No bike trip in Asia is complete without being arrested, and one day, coincidentally on Canada Day, at a (luckily) Russian checkpoint, we found that our border zone permit had expired the day before. It took 6 hours to sort out the mess, with us being sent to the district border garrison and then to the local visa office to extend our permits. It worked out well, though; we were fed twice, and a jeep took our luggage to the Vang garrison while we biked unencumbered by baggage for 25 kilometres. Even our endless wait for the permit to be extended was made bearable by the fact that the office was surrounded by cherry trees groaning under a load of ripe fruit, and we ended the day swimming in the garrison swimming hole.

Crossing the 3200-metre pass away from the Oxus, I fell ill with dysentery, making the crossing a slightly delirious, hazy experience. Antoine, ill as well, took a truck, and then jumped another one to get to Dushanbe and off this road of hopelessness as quickly as possible. Even the truck, though, took 2 days to make the final 200 km into the city, and he beat me into town by only 6 hours. I soldiered on, riding my bike over the worst roads I've ever seen outside of Tibet, before suddenly hitting asphalt 70 km from town and zipping into this oasis of properity in the desert of utter poverty that is Tajikistan.

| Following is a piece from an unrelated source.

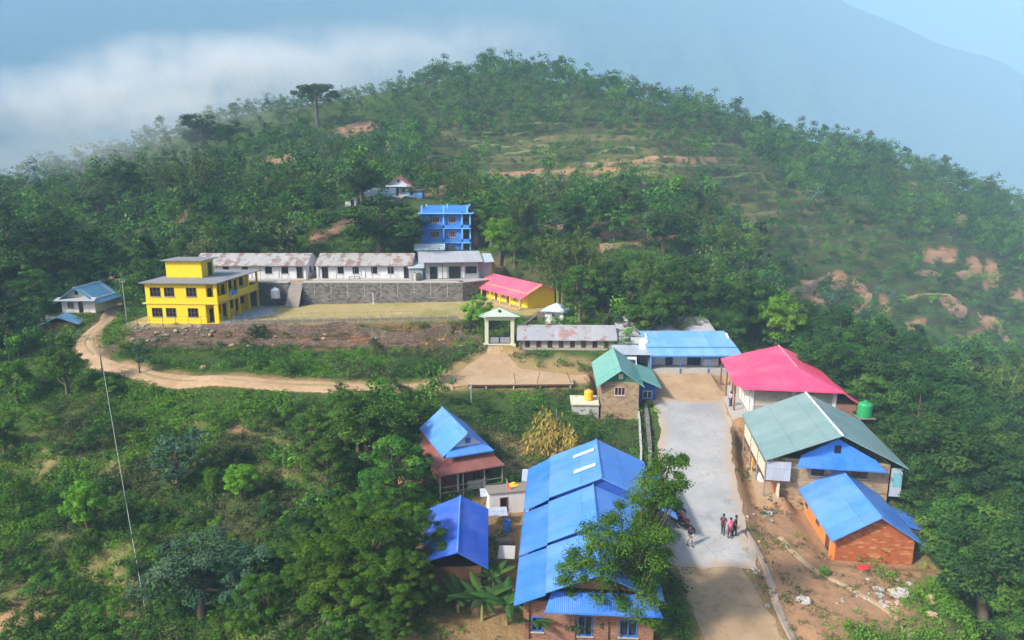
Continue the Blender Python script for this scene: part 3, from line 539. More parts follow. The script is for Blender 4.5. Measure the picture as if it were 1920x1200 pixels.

I'm staying here with Monika (one of the expats we found stuck in the river near Murghab) and her husband Sebastian, in their comfortable house. After 2 months on the road, it's almost unimaginable luxury to have a real bathtub, a real toilet, a well-stocked refrigerator and a quiet, walled garden in which to relax. It will be very hard indeed to tear myself away and start pedalling the golden road to Samarkand tomorrow, when (if?) my Turkmen visa is ready, but I really have to start making progress if I'm to arrive in Iran before my Iranian visa expires on July 28th. From now on, the route will lie through more populated areas; the spirit of exploration and adventure will take a back seat to looking at historical monuments, but it's a change which my poor, tired, aching body will probably welcome.